I recently visited the Montessori School of Englewood with our wonderful assistant, Lorena. They are doing something ground-breaking in Chicago – running the first Montessori charter school in the city in an extremely low-income neighborhood. If you’ve heard anything about Englewood, it probably had to do with gang, drugs, violence, or poverty. Rita Nolan, the principal of MSE, is hoping to bring change to the families of her 91 students.

Read more about the Montessori School of Englewood from a recent Chicago Tribune article.

We, at the Humboldt Park Montessori School, are partnering closely with MSE because they are going before us. They are serving kids who would not otherwise receive a Montessori education. It is a huge part of our vision that we would also serve children in our community, regardless of family income. Montessori education should not just be for the very rich.

Instead, Montessori education provides the tools that studies are only recently showing may be the key to breaking free from poverty. At HPMS, we are starting early with parent-child classes for 18-month old children because Montessori education and recent students that early childhood education and parent education are essential to having a healthy, successful childhood. I (and our board of directors) believe that supporting parents from the beginning through the difficult process of raising a child is the best thing we could do with our time and resources. Not everyone grows up in a healthy family, and thus, not every parent is equipped to handle the intense needs of a toddler or preschooler. It is our job as the HPMS community to assist those parents to better understand their child’s development and help prepare those children for school.

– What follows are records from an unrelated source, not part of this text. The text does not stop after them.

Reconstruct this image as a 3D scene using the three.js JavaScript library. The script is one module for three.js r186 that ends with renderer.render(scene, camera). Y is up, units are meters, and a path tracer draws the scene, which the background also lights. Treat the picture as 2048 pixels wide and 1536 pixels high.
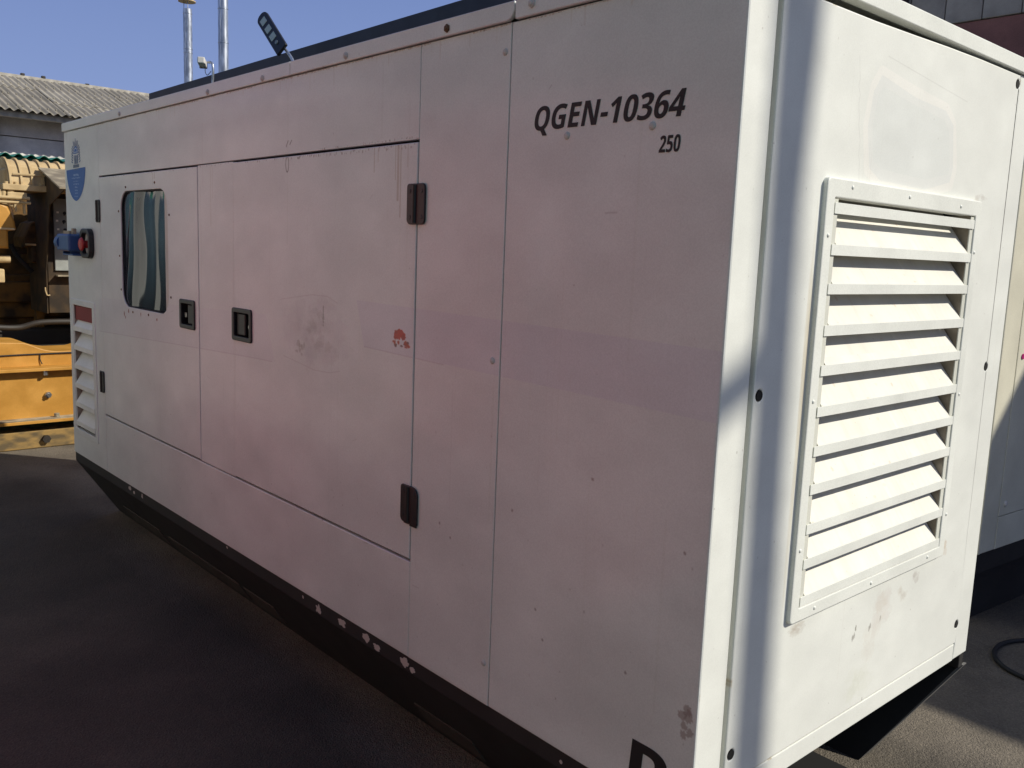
import * as THREE from 'three';
import { mergeGeometries } from 'three/addons/utils/BufferGeometryUtils.js';
import { RoundedBoxGeometry } from 'three/addons/geometries/RoundedBoxGeometry.js';
import { FontLoader } from 'three/addons/loaders/FontLoader.js';
import { TextGeometry } from 'three/addons/geometries/TextGeometry.js';

// ------------------------------------------------------------------ camera, sky, sun, exposure
const scene = new THREE.Scene();
const G = 0.384;                                   // height of the canopy floor above the ground
const camera = new THREE.PerspectiveCamera(46.469, 4 / 3, 0.05, 600);
camera.position.set(1.0257, 1.2081 + G, 1.4819);
camera.up.set(-0.13371623, 0.98861045, -0.06906052);
camera.lookAt(1.0257 - 0.73500312, 1.2081 + G - 0.145675, 1.4819 - 0.66223048);

const renderer = new THREE.WebGLRenderer({ antialias: true });
renderer.toneMapping = THREE.LinearToneMapping;
renderer.toneMappingExposure = 1.0;
renderer.shadowMap.enabled = true;
renderer.shadowMap.type = THREE.PCFSoftShadowMap;

const SUN = new THREE.Vector3(0.647, 0.588, -0.485).normalize();
const mixA = (a, b, t) => a.map((v, i) => v + (b[i] - v) * t);
function skyTexture() {                            // clear morning sky: paler to the horizon and towards the sun
  const W = 512, H = 256, d = new Float32Array(W * H * 4);
  const stops = [[0, [0.36, 0.43, 0.62]], [8, [0.235, 0.325, 0.60]], [19, [0.15, 0.225, 0.49]], [45, [0.11, 0.165, 0.36]], [90, [0.09, 0.135, 0.30]]];
  for (let j = 0; j < H; j++) {
    const v = (j + 0.5) / H, el = (v - 0.5) * 180;
    let c = stops[0][1];
    if (el > 0) for (let k = 0; k + 1 < stops.length; k++) if (el >= stops[k][0]) c = mixA(stops[k][1], stops[k + 1][1], Math.min(1, (el - stops[k][0]) / (stops[k + 1][0] - stops[k][0])));
    if (el <= 0) c = [0.16, 0.14, 0.12];
    for (let i = 0; i < W; i++) {
      const az = ((i + 0.5) / W - 0.5) * 2 * Math.PI, e = el * Math.PI / 180;
      const dir = new THREE.Vector3(Math.cos(e) * Math.cos(az), Math.sin(e), Math.cos(e) * Math.sin(az));
      const g = el > 0 ? Math.pow(Math.max(0, dir.dot(SUN)), 8) * 0.35 : 0, o = (j * W + i) * 4;
      d[o] = c[0] + g * 1.0; d[o + 1] = c[1] + g * 0.95; d[o + 2] = c[2] + g * 0.85; d[o + 3] = 1;
    }
  }
  const t = new THREE.DataTexture(d, W, H, THREE.RGBAFormat, THREE.FloatType);
  t.mapping = THREE.EquirectangularReflectionMapping; t.magFilter = t.minFilter = THREE.LinearFilter; t.needsUpdate = true;
  return t;
}
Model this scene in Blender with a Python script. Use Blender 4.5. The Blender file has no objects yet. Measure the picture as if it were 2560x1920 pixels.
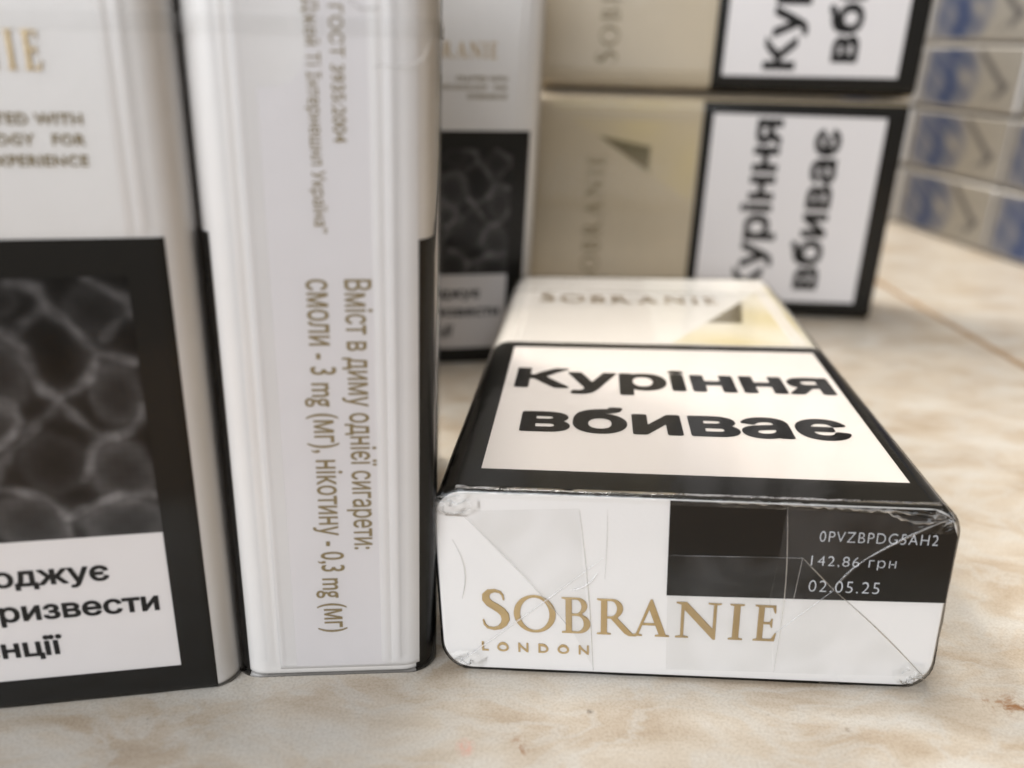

There are families in our neighborhood that struggle with everything from homelessness to unemployment to mental health. We are already partnering with community organizations to meet those needs. The Montessori School of Englewood has developed what they call the Village Action Committee as a way to involve families in the school. All families are required to have one member volunteer at the school 3 hours a month and attend committee meetings. These meetings educate parents on Montessori education, update them on what is going on in the classroom, and inform them on resources (like counseling, computer classes, and healthcare) available to them in the community. I hope to see something similar set up at our school.

Just like the MSE, we chose our name – the Humboldt Park Montessori School – because our emphasis is and always will be on our community. There are so many strengths and services available to our families living near the park (just check out humboldtparkportal.org). It is our goal to tie our school into that network and work alongside our amazing families and community activists for the common goal of serving all children.